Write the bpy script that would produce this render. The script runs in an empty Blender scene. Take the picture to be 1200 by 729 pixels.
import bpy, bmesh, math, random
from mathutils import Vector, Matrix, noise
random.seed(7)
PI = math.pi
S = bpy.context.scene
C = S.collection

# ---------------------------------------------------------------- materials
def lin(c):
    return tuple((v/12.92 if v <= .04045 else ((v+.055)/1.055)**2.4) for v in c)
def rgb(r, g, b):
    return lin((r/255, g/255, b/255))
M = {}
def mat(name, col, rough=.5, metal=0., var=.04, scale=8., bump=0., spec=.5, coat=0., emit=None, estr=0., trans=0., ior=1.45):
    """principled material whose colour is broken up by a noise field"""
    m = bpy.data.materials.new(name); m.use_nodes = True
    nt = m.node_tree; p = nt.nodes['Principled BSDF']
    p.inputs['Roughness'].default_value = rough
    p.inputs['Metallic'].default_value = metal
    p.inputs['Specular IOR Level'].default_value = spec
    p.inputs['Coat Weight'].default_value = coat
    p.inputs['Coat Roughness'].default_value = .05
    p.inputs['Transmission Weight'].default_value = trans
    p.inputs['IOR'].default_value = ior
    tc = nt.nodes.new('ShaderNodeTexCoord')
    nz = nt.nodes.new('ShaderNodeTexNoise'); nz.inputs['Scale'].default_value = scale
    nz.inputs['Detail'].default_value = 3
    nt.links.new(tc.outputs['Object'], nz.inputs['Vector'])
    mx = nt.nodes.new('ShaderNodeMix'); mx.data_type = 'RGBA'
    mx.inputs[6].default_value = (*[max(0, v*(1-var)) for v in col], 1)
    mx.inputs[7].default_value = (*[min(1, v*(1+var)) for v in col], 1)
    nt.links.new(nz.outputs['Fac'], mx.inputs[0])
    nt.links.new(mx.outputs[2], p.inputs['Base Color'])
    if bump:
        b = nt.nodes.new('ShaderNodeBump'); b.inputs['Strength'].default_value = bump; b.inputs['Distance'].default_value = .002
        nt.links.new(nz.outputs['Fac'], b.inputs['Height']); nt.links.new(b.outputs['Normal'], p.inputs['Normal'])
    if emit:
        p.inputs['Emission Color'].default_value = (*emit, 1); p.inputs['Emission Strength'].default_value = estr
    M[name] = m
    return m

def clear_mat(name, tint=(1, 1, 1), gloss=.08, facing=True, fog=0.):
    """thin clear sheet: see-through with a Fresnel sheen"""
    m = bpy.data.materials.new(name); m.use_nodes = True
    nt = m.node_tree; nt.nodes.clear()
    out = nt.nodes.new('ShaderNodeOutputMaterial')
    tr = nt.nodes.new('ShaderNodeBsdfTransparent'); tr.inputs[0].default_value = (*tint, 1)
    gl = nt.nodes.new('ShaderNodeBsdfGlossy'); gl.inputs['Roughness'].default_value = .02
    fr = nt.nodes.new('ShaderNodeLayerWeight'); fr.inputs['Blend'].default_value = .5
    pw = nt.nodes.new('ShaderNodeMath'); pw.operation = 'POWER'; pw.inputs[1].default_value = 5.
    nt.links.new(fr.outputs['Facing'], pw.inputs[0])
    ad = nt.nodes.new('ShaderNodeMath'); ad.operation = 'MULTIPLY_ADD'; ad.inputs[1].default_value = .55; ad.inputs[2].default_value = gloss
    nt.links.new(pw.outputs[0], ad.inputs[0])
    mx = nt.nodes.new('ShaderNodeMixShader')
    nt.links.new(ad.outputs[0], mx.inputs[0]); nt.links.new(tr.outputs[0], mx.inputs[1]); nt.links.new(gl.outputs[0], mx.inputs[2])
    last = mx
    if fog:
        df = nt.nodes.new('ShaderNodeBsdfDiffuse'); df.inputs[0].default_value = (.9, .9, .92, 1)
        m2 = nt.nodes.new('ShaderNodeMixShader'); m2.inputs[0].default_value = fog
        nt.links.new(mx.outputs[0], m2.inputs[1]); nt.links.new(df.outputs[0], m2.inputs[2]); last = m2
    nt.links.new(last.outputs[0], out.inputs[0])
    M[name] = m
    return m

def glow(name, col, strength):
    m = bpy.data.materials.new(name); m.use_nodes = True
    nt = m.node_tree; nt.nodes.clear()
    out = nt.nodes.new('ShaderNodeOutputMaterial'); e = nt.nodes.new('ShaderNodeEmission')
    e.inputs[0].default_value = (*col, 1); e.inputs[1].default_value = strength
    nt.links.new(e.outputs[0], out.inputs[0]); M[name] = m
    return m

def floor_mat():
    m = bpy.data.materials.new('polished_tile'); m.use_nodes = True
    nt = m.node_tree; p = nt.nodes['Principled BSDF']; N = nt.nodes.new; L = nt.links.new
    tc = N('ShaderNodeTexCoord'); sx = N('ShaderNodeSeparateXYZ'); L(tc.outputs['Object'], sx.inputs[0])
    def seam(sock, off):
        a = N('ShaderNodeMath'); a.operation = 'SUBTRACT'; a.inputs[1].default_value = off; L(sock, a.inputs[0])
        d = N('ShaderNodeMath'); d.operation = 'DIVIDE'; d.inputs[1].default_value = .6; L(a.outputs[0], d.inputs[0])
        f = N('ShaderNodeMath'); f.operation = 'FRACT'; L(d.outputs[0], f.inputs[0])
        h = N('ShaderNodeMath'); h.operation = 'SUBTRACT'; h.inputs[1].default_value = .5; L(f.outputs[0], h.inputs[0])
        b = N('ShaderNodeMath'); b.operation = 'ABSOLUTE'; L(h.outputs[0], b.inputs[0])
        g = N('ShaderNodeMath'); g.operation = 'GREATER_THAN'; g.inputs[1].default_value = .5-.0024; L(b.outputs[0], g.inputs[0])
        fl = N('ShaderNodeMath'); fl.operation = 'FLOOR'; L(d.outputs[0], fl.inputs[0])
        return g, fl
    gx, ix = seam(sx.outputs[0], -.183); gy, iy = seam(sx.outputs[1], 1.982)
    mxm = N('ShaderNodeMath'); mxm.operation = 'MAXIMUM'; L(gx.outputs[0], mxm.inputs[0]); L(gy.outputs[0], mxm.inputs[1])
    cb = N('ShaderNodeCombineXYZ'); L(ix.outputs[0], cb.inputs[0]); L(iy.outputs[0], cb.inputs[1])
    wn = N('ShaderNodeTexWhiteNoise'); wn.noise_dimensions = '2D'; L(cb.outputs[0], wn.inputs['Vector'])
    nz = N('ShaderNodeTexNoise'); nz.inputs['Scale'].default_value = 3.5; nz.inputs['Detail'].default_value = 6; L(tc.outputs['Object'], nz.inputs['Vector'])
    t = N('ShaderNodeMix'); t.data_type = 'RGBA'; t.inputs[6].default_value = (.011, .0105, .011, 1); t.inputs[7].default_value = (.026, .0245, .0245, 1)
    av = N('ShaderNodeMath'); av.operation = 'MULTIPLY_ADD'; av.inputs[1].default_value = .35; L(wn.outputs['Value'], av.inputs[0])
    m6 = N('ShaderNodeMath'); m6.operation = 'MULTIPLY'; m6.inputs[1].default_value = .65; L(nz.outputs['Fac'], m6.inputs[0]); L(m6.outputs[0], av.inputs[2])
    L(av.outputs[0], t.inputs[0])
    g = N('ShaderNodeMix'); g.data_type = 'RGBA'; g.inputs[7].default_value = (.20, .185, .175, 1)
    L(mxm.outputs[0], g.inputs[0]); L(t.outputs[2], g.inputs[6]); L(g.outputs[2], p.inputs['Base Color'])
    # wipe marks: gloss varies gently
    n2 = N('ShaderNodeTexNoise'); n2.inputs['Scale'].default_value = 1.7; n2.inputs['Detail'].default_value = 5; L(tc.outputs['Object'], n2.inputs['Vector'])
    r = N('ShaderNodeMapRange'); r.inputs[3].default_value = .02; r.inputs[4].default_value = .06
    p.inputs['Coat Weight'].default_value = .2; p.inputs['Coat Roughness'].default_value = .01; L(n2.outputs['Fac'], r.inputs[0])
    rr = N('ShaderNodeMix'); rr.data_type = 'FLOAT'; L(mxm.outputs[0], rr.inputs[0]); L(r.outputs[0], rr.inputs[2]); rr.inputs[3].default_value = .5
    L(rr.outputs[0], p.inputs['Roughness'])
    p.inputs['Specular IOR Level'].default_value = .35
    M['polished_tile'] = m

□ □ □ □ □

* [Exercise prompt]
Everything from the first line through the line containing "C = S.collection" should be quoted exactly, and nothing beyond it.

* [Task result]
Write the bpy script that would produce this render. The script runs in an empty Blender scene. Take the picture to be 1200 by 729 pixels.
import bpy, bmesh, math, random
from mathutils import Vector, Matrix, noise
random.seed(7)
PI = math.pi
S = bpy.context.scene
C = S.collection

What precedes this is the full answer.